Nous avons aussi la question du poids économique des prisonniers. Une des solutions possibles serait les travaux d’intérêt généraux par exemple. On pourrait les faire travailler sur les chantiers de l’État, ce qui les ferait payer leur dette envers la société tout en contribuant à l’État. Il suffirait d’investir dans des bracelets électroniques au lieu de dépenser l’argent de l’État dans des acquisitions dont l’efficacité demeure douteuse. Le prisonnier ayant une certaine formation pourrait aussi mettre ses connaissances au service du pays, ou organiser des sessions de formation avec ses codétenus. On devrait aussi pouvoir avoir différentes structures pour petits et grands délits.

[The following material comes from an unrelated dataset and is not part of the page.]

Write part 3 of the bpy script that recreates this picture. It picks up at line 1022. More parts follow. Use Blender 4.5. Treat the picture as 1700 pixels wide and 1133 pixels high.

Finalement, la situation n’est que le reflet de notre société et nous sommes tout aussi à blâmer que les institutions, les politiques, le système éducatif, l’économie. Nous faisons face à une perte de valeurs morales. Nous sommes devenus indifférents aux souffrances des autres et contribuons ainsi indirectement à leur aliénation. Nous jugeons les ex-détenus et portons sur eux un regard réprobateur au lieu de les aider. Combien sont-ils, ces hommes et femmes sortis de prison, à qui il n’aura suffi qu’une main tendue pour s’en sortir ?
Acceptons nos erreurs. Nous sommes tous aussi coupables des crimes effectués chaque jour. Nous sommes tous humains et l’erreur est humaine. Ne cherchons pas la voix facile qui pourrait nous coûter cher. Trouvons des moyens justes, en adéquation avec la morale et la société pour combattre la criminalité à Maurice. La société, c’est notre image. Préservons-la, perfectionnons-la!